Opinion
2002-02955
Submitted September 4, 2002.
September 24, 2002.
In an action, inter alia, to recover damages for personal injuries, the plaintiff appeals from an order of the Supreme Court, Queens County (Price, J.), dated February 15, 2002, which granted the defendant's motion to compel the plaintiff to accept his answer, and denied his cross motion for leave to enter judgment on the issue of liability upon the defendant's default in answering, and for an inquest on the issue of damages.
Jose R. Mendez, Rego Park, N.Y., for appellant.
Robert P. Tusa (Sweetbaum Sweetbaum, Lake Success, N.Y. [Marshall D. Sweetbaum] of counsel), for respondent.

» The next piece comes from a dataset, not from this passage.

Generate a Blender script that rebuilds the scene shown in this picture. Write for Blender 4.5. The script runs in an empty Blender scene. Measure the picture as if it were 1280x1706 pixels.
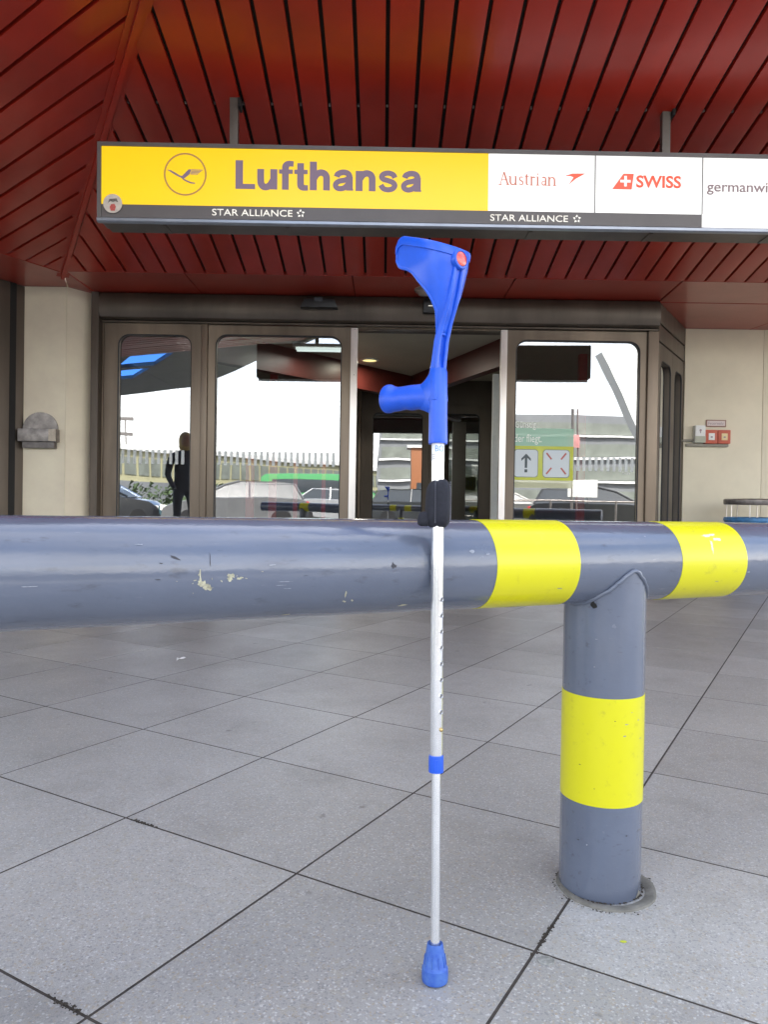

Before: ANITA R. FLORIO, J.P., CORNELIUS J. O'BRIEN, WILLIAM D. FRIEDMANN, THOMAS A. ADAMS, STEPHEN G. CRANE, JJ.
ORDERED that the order is reversed, on the law and as a matter of discretion, with costs, the motion is denied, the cross motion is granted, and the matter is remitted to the Supreme Court, Queens County, for an inquest on the issue of damages.
The Supreme Court improvidently exercised its discretion in granting the defendant's motion to compel the plaintiff to accept his answer and in denying the plaintiff's cross motion for leave to enter judgment on the issue of liability upon the defendant's default. The defendant failed to proffer a reasonable excuse for the six-week delay in answering the complaint and failed to demonstrate that he has a meritorious defense (see Rockland County Patrolmen's Benevolent Assn. v. Town of Clarkstown, 288 A.D.2d 456; Palermo v. Rodriguez, 255 A.D.2d 567). To justify his delay in answering the complaint, the defendant submitted his attorney's affirmation asserting, without detail, that the delay was caused by the defendant's insurance carrier. The affirmation was insufficient to establish an excusable default (see Warn v. Choi-Lee, 291 A.D.2d 490; Hazen v. Bottiglieri, 286 A.D.2d 708; Miles v. Blue Label Trucking, 232 A.D.2d 382; Peters v. Pickard, 143 A.D.2d 81, 82).
Furthermore, the plaintiff submitted proof of service of the summons and the complaint, and an affidavit of the facts constituting the claim (see CPLR 3215[f]). Therefore, the plaintiff should have been granted leave to enter judgment on the issue of liability in his favor.
FLORIO, J.P., O'BRIEN, FRIEDMANN, ADAMS and CRANE, JJ., concur.